:: Problem statement ::
Repeat, exactly, the run of lines that opens with the line containing "Write part 2" and closes with the line containing "pg.build('face', 'photo_skin', ph)", and leave all other lines out.

[Rows from a 3D scene dataset]
>>>>

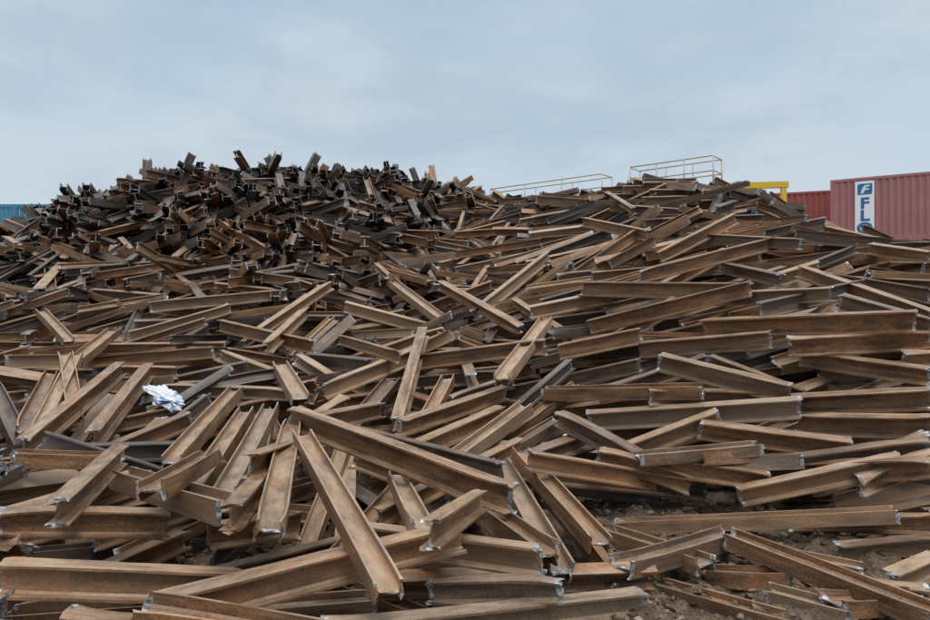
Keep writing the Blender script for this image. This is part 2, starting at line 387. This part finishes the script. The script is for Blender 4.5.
# ------------------------------------------------------------------ beam mesh builder
def outline(ty,hi=True):
    h,b,tf,tw=TYPES[ty]; H2,B2,t2=h/2,b/2,tw/2; r=.010
    if hi:
        q=[(B2,-H2),(B2,-H2+tf),(B2*.5,-H2+tf),(t2+r,-H2+tf),(t2,-H2+tf+r),(t2,-h*.15),(t2,h*.15),(t2,H2-tf-r),(t2+r,H2-tf),(B2*.5,H2-tf),(B2,H2-tf),(B2,H2)]
        top=[(B2*.5,H2),(0,H2),(-B2*.5,H2)]; bot=[(-B2*.5,-H2),(0,-H2),(B2*.5,-H2)]
    else:
        q=[(B2,-H2),(B2,-H2+tf),(t2,-H2+tf),(t2,H2-tf),(B2,H2-tf),(B2,H2)]; top=[];bot=[]
    left=[(-y,-z) for y,z in q]
    return np.array(q+top+left+bot)
OUT={(ty,hi):outline(ty,hi) for ty in range(NT) for hi in (True,False)}
def beam_rings(bm_,hi=True):
    L,ty=bm_['L'],bm_['ty']; h,b,tf,tw=TYPES[ty]
    o=OUT[(ty,hi)]; n=len(o)
    e1=min(.09,L*.15); e2=min(.24,L*.28)
    if hi: xs=np.array([-L/2,-L/2+.018,-L/2+e1,-L/2+e2,-L*.14,0,L*.14,L/2-e2,L/2-e1,L/2-.018,L/2])
    else: xs=np.array([-L/2,-L/2+.03,-L/2+e2*.6,0,L/2-e2*.6,L/2-.03,L/2])
    R=len(xs)
    V=np.zeros((R,n,3)); V[:,:,0]=xs[:,None]; V[:,:,1]=o[None,:,0]; V[:,:,2]=o[None,:,1]
    lp=V.copy()+rng.uniform(-50,50,3)
    Y=V[:,:,1].copy(); Z=V[:,:,2].copy(); X=V[:,:,0].copy()
    bad=rng.random()<.4 and bm_['dist']<12
    far=bm_['dist']>12
    for e in (-1,1):
        dist=(L/2-e*X)
        fall=np.clip(1-dist/.22,0,1)**2
        A=rng.normal(0,.016 if bad else .002,4)
        sgY=(Y>0).astype(int)*2+(Z>0).astype(int)
        V[:,:,2]+=fall*A[sgY]*(np.abs(Y)/(b/2))**1.5
        V[:,:,2]*=1-fall*abs(rng.normal(0,.05 if bad else .008))
        V[:,:,1]+=fall*rng.normal(0,.007 if bad else .001)
        f2=np.clip(1-dist/.2,0,1)
        sl_=.03 if far else .12
        V[:,:,0]+=f2*(rng.normal(0,sl_)*Z+rng.normal(0,sl_)*Y)
        ri=0 if e<0 else R-1
        V[ri,:,0]+=e*np.abs(rng.normal(0,.011,n)); V[ri,:,1:]+=rng.normal(0,.0025 if hi else .0006,(n,2))
    s=X/(L/2)
    V[:,:,1]+=rng.normal(0,.0025)*(s*s-.4); V[:,:,2]+=rng.normal(0,.002)*(s*s-.4)
    tw_=rng.normal(0,.012)*s
    y,z=V[:,:,1].copy(),V[:,:,2].copy()
    V[:,:,1]=y-z*tw_; V[:,:,2]=z+y*tw_
    if hi: V[:,:,2]+=rng.normal(0,.0010,(R,n))*(np.abs(Y)>b*.4)
    return V,lp,n,R
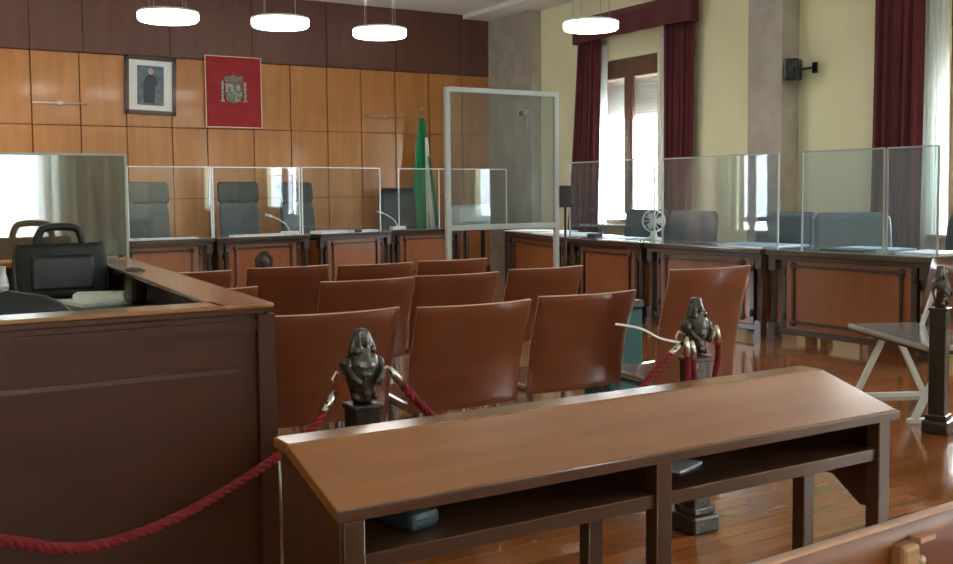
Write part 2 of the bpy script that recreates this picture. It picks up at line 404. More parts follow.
pg.prism([(.035*math.cos(k*PI/6), .045*math.sin(k*PI/6)+.195) for k in range(12)], -.026, -.020, 0, 'y'); pg.build('face', 'photo_skin', ph)

t = thing('coat_of_arms_banner', 'red wall banner with silver embroidered royal coat of arms', 'banner', (4.95, YF, 2.80), 0)
MB().box((0, -.012, 0), (.83, .02, 1.02)).build('cloth', 'red', t, bevel=.004)
bd = MB()
for sx in (-1, 1): bd.box((sx*.412, -.026, 0), (.012, .008, 1.02))
for sz in (-1, 1): bd.box((0, -.026, sz*.505), (.83, .008, .012))
bd.build('gold_piping', 'brass', t)
em = thing('e', '', ''); bpy.data.objects.remove(em)
y0, y1 = -.034, -.022
sh = MB()
sh.prism([(-.125, .13), (.125, .13), (.13, -.06), (.10, -.13), (0, -.16), (-.10, -.13), (-.13, -.06)], y0+.006, y1, 0, 'y')
shield = sh.build('shield', 'silver_dark', t, bevel=.002)
q = MB()
q.prism([(-.115, .0), (-.01, .0), (-.01, .12), (-.115, .12)], y0-.004, y1, 0, 'y')      # castle field
q.prism([(.01, -.015), (.115, -.015), (.09, -.12), (.01, -.14)], y0-.004, y1, 0, 'y')
q.prism([(-.03, -.01), (0, -.035), (.03, -.01), (0, .03)], y0-.008, y1, 0, 'y')
q.build('quartering', 'silver', shield)
q = MB()
for cx in (-.062,): 
    q.box((cx, y0-.006, .03), (.045, .006, .03)); 
    for d in (-.018, 0, .018): q.box((cx+d, y0-.006, .055), (.009, .006, .03))
q.build('castle', 'silver_dark', shield)
q = MB(); q.ball((.062, y0-.001, .06), .030, 1, .3, 1.5); q.build('lion', 'silver', shield)
for d in (-.03, -.01, .01, .03): MB().box((.058+d, y0-.006, -.065), (.008, .006, .08)).build('chain', 'silver_dark', shield)
for d in (-.10, -.075, -.05, -.025): MB().box((d, y0-.002, -.065), (.010, .010, .09)).build('stripe', 'silver', shield)
cr = MB(); cr.prism([(-.12, .14), (.12, .14), (.14, .20), (.11, .235), (.05, .22), (0, .25), (-.05, .22), (-.11, .235), (-.14, .20)], y0, y1, 0, 'y')
for k in (-.1, -.05, 0, .05, .1): cr.ball((k, -.03, .235-abs(k)*.15), .014, 1, .5, 1)
cr.box((0, -.03, .275), (.012, .01, .035)); cr.build('crown', 'silver_dark', t)
for s in (-1, 1):
    pi = MB(); pi.tube([(s*.165, -.03, -.12), (s*.165, -.03, .10)], .016, 10)
    pi.box((s*.165, -.03, -.13), (.055, .02, .018)); pi.box((s*.165, -.03, .108), (.05, .02, .016)); pi.ball((s*.165, -.03, .135), .02, 1, .6, 1)
    pi.build('pillar', 'silver', t)
    rb = MB(); rb.tube([(s*.20, -.032, -.05), (s*.165, -.05, -.03), (s*.13, -.034, 0), (s*.165, -.05, .03), (s*.205, -.032, .045)], .008, 6); rb.build('ribbon', 'silver_dark', t)

for x, z, mt, lb in ((2.58, 2.555, 'pale_metal', 'thin pink metal wall bar light left of the portrait'), (7.35, 2.52, 'brass', 'thin brass wall bar light left of the green flag')):
    t = thing('wall_bar_light', lb, 'wall light', (x, YF, z))
    MB().tube([(-.35, -.06, 0), (.35, -.06, 0)], .014, 8).build('bar', mt, t)
    MB().ball((0, -.06, 0), .05, 1.1, .7, .8).build('boss', mt, t)
    MB().tube([(0, 0, 0), (0, -.05, 0)], .02, 8).build('bracket', mt, t)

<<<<

:: Result of this exercise ::
Write part 2 of the bpy script that recreates this picture. It picks up at line 404. More parts follow.
pg.prism([(.035*math.cos(k*PI/6), .045*math.sin(k*PI/6)+.195) for k in range(12)], -.026, -.020, 0, 'y'); pg.build('face', 'photo_skin', ph)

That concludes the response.